Live at Cellar Door (1972)
Richie Havens
Five Star (Cit570)
1995-09-30





1. Can't Make It Anymore 
2. All Along the Watchtower 
3. Helplessly Hoping 
4. God Bless the Child 
5. The Night They Drove Old Dixie Down 
6. No More, No More 
7. Preparation
8. Here Comes the Sun 
9. Fire and Rain 
10. Superman
11. Dolphins 
12. Nobody Knows the Trouble I've Seen/My Sweet Lord

今年はRichie Havensのデビュー50周年になるのですが、The Beatlesと違ってこちらはどうも話題になることはなさそうなので、ここで取り上げたいと思います。

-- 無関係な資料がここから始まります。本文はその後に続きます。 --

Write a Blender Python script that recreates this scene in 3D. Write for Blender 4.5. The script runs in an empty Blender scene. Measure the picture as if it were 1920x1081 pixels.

彼は1966年に黒人フォークシンガーとしてデビューしました。彼が一躍有名になったのは1969年のウッドストックフェスティバル。他のミュージシャンの会場入りが遅れたために、予定外にオープニングとして50万人が待つステージに登壇。まるで僧侶のような出で立ちで、アコースティックギターを掻き鳴らしながら”Freedom”を叫んだその熱演は大歓声を浴び、結果ウッドストックの1つの象徴となりました。

その後自身のレーベルを立ち上げコンスタントに作品を発表する一方で、教育や環境問題にも取り組んでいました。93年にはBob Dylanの30周年コンサートに出演し、素晴らしい演奏で再び脚光を浴びています。

今日取り上げるのは70年に行われたライブレコーディング。大観衆を前にして扇情的に演奏をしたウッドストックとは一転し、ここでは小さな会場でアットホームな雰囲気の中で聴かせます。当時のレパートリーはほとんどが有名曲のカヴァーで、George HarrisonやCrosby Stills Nash & Young、Bob DylanやThe Bandらの楽曲を演奏していますが、かなり独自に解釈されたアコースティックアレンジになっています。

Richie Havensの魅力はまず歌声。決して器用なタイプではないですが、その低い歌声は暖かみがあると同時に、1つ1つの言葉を誠実に訴えかけてきます。もう1つの魅力は彼のアコースティックギタープレイ。ソロはもう1人が担当しているので、彼はもっぱらコードストローク専門なのですが、とにかくカッティングがスゴい。普通には真似出来ないくらいに速くて細かいカッティングを聴かせ、特に静かな曲ではこれが聴く人の心を搔きむしります。スタジオアルバムではエレクトリックにアレンジがされてしまっているのですが、このライブではほぼ完全にアコースティックなので、そうした彼の魅力を最大限に味わうことができます。ユーモアのあるトークにも彼の人柄が感じられます。 

2013年に惜しむべくもひっそりと他界してしまいましたが、この50周年を機に再評価されればいいなと思います。